If you’ve been struggling with sales then this is for you.

There’s nothing at all wrong with sales. Our economy depends on sales, and your business depends on sales.The problem lies within us – and the good news is that we can do something about it. Let’s talk about that next time.

I Am a Salesman

I am proud to be a salesman, because more than any other man, I and millions of others like me, built America.

The man who builds a better mouse trap — or a better anything — would starve to death if he waited for people to beat a pathway to his door. Regardless of how good or how needed the product or service might be, it has to be sold.

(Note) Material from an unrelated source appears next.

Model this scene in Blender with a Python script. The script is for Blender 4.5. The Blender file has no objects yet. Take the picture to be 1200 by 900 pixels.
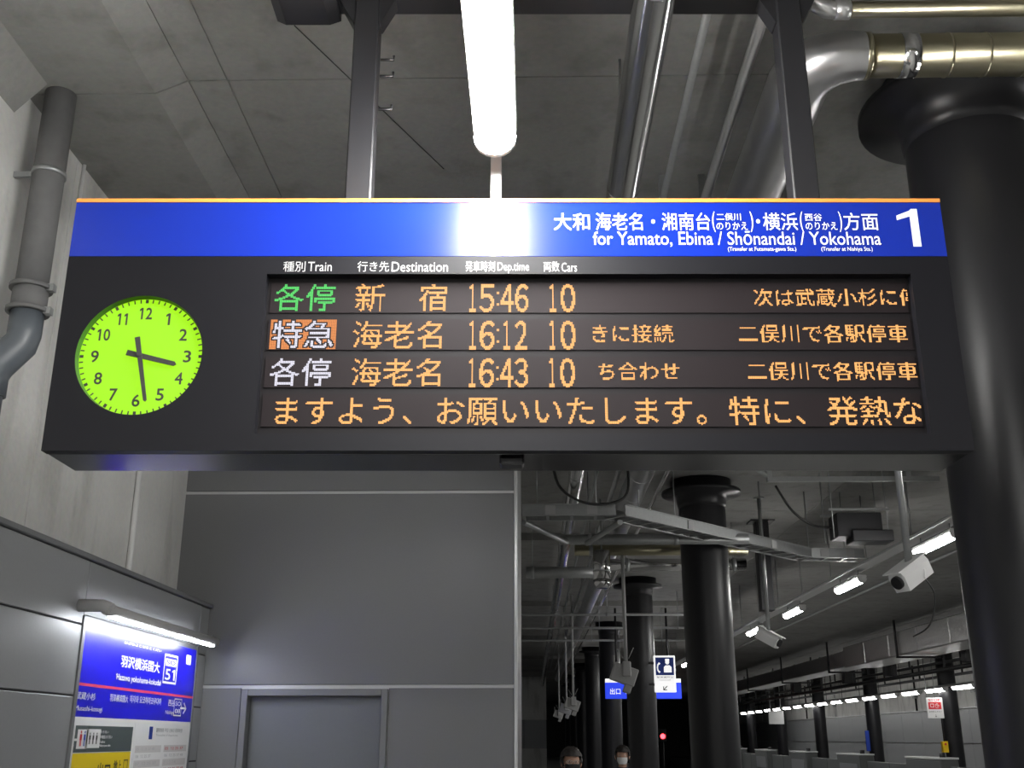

Eli Whitney was laughed at when he showed his cotton gin. Edison had to install his electric light free of charge in an office building before anyone would even look at it. The first sewing machine was smashed to pieces by a Boston mob. People scoffed at the idea of railroads. They thought that traveling even thirty miles an hour would stop the circulation of the blood! McCormick strived for 14 years to get people to use his reaper. Westinghouse was considered a fool for stating he could stop a train with wind. Morse had to plead before 10 Congresses before they would even look at his telegraph.

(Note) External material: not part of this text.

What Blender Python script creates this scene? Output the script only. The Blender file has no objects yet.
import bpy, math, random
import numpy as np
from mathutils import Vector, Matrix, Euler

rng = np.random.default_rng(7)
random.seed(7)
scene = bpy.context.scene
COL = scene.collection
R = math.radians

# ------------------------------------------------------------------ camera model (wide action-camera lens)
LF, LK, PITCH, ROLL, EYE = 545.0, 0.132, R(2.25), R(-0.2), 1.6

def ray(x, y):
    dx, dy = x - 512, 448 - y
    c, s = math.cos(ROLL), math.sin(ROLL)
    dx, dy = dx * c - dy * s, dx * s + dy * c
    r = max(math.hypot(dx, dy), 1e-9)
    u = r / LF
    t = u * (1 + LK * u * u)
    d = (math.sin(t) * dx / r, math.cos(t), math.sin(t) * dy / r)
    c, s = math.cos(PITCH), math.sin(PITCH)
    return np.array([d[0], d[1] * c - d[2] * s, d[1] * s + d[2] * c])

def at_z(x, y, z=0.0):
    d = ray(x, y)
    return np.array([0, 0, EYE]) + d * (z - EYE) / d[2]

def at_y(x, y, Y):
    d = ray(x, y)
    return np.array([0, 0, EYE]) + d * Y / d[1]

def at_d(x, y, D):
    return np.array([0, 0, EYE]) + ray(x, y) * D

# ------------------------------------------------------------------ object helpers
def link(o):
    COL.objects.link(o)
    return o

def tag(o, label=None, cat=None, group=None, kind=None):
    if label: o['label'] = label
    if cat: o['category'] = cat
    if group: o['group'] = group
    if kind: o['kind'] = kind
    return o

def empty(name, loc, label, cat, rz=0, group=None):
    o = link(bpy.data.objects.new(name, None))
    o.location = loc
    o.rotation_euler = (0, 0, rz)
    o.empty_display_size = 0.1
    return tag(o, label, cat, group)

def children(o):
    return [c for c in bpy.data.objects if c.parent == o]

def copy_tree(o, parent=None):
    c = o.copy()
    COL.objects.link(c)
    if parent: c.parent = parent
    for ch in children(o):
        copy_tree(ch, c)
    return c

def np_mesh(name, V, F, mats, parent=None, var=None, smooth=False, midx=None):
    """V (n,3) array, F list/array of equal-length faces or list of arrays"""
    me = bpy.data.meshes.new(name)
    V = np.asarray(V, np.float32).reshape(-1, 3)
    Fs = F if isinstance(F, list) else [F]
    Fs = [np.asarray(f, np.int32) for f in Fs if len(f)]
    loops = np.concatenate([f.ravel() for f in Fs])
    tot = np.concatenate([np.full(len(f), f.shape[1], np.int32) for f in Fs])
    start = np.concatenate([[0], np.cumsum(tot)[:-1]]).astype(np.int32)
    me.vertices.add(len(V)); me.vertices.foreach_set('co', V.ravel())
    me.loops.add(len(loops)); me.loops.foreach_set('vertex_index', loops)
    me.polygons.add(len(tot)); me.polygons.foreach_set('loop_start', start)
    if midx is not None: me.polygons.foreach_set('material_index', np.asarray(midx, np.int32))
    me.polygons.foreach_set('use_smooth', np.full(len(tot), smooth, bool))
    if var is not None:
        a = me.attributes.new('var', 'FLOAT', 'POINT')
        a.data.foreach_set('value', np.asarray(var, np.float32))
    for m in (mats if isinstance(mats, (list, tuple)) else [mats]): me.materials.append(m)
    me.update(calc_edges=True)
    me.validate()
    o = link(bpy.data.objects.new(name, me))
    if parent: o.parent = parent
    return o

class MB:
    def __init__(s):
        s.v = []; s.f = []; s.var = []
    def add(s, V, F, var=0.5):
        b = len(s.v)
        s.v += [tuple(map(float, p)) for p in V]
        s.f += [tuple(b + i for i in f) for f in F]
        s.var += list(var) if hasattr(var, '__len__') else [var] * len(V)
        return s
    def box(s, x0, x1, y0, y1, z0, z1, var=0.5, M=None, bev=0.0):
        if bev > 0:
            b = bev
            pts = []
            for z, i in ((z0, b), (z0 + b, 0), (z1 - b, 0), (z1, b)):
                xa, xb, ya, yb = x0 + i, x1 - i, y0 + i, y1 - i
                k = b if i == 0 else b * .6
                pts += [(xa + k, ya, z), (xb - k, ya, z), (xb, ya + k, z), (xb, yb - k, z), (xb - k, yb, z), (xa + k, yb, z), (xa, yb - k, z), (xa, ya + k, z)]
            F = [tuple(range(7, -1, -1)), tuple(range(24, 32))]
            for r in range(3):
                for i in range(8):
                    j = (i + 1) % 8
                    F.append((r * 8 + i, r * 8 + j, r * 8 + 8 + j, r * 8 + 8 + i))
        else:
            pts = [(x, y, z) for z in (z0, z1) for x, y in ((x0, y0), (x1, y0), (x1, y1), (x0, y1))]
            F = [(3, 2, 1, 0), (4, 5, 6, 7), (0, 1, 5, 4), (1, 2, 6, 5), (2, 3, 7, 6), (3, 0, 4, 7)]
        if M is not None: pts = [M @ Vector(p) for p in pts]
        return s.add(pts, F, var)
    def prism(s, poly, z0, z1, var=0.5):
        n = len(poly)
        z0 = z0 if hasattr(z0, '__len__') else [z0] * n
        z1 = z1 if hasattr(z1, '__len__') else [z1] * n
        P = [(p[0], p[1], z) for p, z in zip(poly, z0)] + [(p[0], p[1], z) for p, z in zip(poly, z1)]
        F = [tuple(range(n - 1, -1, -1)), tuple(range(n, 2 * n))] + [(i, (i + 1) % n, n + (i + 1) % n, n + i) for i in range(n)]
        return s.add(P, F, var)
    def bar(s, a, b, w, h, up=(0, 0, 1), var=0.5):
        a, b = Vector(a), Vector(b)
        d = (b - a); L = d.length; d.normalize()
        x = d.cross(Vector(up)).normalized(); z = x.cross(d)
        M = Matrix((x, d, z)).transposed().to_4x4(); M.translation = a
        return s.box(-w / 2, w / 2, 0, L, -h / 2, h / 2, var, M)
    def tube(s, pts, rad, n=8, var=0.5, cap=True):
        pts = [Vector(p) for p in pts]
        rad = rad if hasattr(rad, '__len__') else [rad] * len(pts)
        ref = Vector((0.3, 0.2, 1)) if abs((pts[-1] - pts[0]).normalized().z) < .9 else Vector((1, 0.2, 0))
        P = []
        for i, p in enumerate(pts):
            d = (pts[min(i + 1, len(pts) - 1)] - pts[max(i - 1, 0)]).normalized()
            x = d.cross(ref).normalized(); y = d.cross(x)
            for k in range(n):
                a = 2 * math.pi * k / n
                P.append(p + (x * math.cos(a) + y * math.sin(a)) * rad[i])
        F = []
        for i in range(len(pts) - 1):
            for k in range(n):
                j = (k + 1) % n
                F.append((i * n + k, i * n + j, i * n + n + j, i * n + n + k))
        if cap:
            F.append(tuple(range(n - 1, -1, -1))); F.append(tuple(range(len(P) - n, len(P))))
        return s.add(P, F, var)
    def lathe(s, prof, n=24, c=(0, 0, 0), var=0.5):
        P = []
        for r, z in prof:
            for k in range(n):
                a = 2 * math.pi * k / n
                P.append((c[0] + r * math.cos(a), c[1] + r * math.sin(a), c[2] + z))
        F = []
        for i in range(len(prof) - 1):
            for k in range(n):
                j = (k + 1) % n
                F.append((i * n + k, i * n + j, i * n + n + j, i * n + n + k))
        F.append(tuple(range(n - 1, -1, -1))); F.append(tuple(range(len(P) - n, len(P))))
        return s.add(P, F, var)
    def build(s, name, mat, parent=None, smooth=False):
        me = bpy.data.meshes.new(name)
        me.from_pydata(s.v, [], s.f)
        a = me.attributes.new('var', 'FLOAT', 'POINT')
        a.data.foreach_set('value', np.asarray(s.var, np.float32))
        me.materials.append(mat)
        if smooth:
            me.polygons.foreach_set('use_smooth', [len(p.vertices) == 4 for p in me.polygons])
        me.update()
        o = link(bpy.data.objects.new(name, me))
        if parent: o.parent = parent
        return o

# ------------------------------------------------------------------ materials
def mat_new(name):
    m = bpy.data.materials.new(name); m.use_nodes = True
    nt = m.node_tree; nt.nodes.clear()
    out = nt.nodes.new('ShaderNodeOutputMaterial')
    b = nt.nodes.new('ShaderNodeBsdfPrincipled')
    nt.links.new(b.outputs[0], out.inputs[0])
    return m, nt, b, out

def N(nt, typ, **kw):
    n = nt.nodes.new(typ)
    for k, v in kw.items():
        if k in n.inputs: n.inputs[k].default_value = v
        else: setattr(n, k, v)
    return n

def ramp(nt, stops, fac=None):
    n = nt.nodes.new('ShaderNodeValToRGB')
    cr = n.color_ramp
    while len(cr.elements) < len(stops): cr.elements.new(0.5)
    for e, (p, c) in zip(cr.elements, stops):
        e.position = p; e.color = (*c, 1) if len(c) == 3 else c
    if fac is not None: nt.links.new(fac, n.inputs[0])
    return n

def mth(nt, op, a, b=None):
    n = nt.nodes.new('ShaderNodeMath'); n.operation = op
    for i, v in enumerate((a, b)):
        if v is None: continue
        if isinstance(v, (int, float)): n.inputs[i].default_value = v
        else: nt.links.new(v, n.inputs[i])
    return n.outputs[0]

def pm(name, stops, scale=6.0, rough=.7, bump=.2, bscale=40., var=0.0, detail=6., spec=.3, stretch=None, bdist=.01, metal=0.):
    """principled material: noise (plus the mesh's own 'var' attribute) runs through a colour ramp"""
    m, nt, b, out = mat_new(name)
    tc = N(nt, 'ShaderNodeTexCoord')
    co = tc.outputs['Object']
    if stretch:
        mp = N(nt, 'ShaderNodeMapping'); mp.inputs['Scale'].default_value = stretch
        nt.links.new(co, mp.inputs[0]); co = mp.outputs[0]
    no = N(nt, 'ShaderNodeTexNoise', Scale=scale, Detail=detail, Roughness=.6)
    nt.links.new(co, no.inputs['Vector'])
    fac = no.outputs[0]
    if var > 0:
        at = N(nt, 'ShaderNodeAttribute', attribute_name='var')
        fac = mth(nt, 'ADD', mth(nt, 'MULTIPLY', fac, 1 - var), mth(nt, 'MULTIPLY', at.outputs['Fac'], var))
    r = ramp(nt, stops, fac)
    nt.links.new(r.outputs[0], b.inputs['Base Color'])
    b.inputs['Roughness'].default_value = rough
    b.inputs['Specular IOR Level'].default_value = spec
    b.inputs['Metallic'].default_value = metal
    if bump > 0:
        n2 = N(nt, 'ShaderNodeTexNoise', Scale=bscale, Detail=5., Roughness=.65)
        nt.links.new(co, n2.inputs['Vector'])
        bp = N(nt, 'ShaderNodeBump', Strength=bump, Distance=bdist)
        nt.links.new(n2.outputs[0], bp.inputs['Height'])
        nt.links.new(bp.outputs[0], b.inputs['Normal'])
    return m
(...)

The public didn’t go around demanding these things; they had to be sold!!

They needed thousands of salesmen, trailblazers and pioneers – people who could persuade with the same effectiveness as the inventor could invent. Salesmen took these inventions, sold the public on what these products could do, taught customers how to use them, and then taught businessmen how to make a profit from them.

As a salesman, I’ve done more to make America what it is today than any other person you know. I was just as vital in your great-great-grandfather’s day as I am in yours, and I will be just as vital in your great-great-grandson’s day. I have educated more people, created more jobs, taken more drudgery from the laborer’s work, given more profits to businessmen, and have given more people a fuller and richer life than anyone in history. I’ve dragged prices down, pushed quality up, and made it possible for you to enjoy the comforts and luxuries of automobiles, radios, electric refrigerators, televisions, and air conditioned homes and buildings. I’ve healed the sick, given security to the aged, and put thousands of young men and women through college. I’ve made it possible for inventors to invent, for factories to hum, and for ships to sail the seven seas.

How much money you find in your pay envelope next week, and whether in the future you will enjoy the luxuries of prefabricated homes, stratospheric flying of airplanes, and new world of jet propulsion and atomic power, depends on me. The loaf of bread you bought today was on a baker’s shelf because I made sure that a farmer’s wheat got to a mill, that the mill made wheat into flour, and that the flour was delivered to your baker.

Without me, the wheels of industry would come to a grinding halt. And with that, jobs, marriages, politics and freedom of thought would be a thing of the past. I AM A SALESMAN and I’m proud and grateful that as such, I serve my family, my fellow man and my country.